▸ **DATA PROVIDED**
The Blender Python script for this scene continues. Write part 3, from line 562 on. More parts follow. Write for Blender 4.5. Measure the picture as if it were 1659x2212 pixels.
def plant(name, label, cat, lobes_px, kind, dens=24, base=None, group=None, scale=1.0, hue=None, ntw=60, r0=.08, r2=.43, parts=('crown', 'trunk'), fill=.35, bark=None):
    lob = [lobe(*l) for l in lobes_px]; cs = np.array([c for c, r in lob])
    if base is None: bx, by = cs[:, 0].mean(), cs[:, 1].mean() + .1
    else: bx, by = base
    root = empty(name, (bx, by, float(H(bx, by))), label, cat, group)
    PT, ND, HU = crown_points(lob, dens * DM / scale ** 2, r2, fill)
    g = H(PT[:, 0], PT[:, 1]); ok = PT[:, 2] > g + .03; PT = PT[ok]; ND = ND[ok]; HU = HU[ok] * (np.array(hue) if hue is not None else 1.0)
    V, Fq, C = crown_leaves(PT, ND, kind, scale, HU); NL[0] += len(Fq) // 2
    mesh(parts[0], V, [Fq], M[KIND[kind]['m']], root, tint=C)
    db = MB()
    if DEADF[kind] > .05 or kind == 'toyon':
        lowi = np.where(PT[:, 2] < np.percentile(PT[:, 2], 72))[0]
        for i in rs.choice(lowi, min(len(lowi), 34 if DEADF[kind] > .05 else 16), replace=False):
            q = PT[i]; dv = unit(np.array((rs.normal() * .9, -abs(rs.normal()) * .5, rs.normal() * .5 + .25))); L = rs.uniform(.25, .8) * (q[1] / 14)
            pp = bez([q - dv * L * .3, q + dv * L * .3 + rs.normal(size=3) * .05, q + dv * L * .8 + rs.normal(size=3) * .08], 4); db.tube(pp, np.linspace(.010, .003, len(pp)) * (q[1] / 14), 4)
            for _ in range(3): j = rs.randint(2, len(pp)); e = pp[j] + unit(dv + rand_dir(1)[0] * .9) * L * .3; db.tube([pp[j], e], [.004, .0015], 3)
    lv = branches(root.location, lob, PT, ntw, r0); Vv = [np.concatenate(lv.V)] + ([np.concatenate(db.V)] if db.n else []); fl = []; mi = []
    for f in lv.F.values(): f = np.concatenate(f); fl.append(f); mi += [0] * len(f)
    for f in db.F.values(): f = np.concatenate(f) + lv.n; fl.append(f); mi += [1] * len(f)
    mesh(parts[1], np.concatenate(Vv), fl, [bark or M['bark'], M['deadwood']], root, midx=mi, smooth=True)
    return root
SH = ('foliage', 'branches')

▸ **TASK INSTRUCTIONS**
Beginning at the top of the data, extract each line through the line containing "V, Fq, C = crown_leaves(PT, ND, kind, scale, HU);" and return those lines exactly, with nothing added.

▸ **COMPLETE OUTPUT**
The Blender Python script for this scene continues. Write part 3, from line 562 on. More parts follow. Write for Blender 4.5. Measure the picture as if it were 1659x2212 pixels.
def plant(name, label, cat, lobes_px, kind, dens=24, base=None, group=None, scale=1.0, hue=None, ntw=60, r0=.08, r2=.43, parts=('crown', 'trunk'), fill=.35, bark=None):
    lob = [lobe(*l) for l in lobes_px]; cs = np.array([c for c, r in lob])
    if base is None: bx, by = cs[:, 0].mean(), cs[:, 1].mean() + .1
    else: bx, by = base
    root = empty(name, (bx, by, float(H(bx, by))), label, cat, group)
    PT, ND, HU = crown_points(lob, dens * DM / scale ** 2, r2, fill)
    g = H(PT[:, 0], PT[:, 1]); ok = PT[:, 2] > g + .03; PT = PT[ok]; ND = ND[ok]; HU = HU[ok] * (np.array(hue) if hue is not None else 1.0)
    V, Fq, C = crown_leaves(PT, ND, kind, scale, HU); NL[0] += len(Fq) // 2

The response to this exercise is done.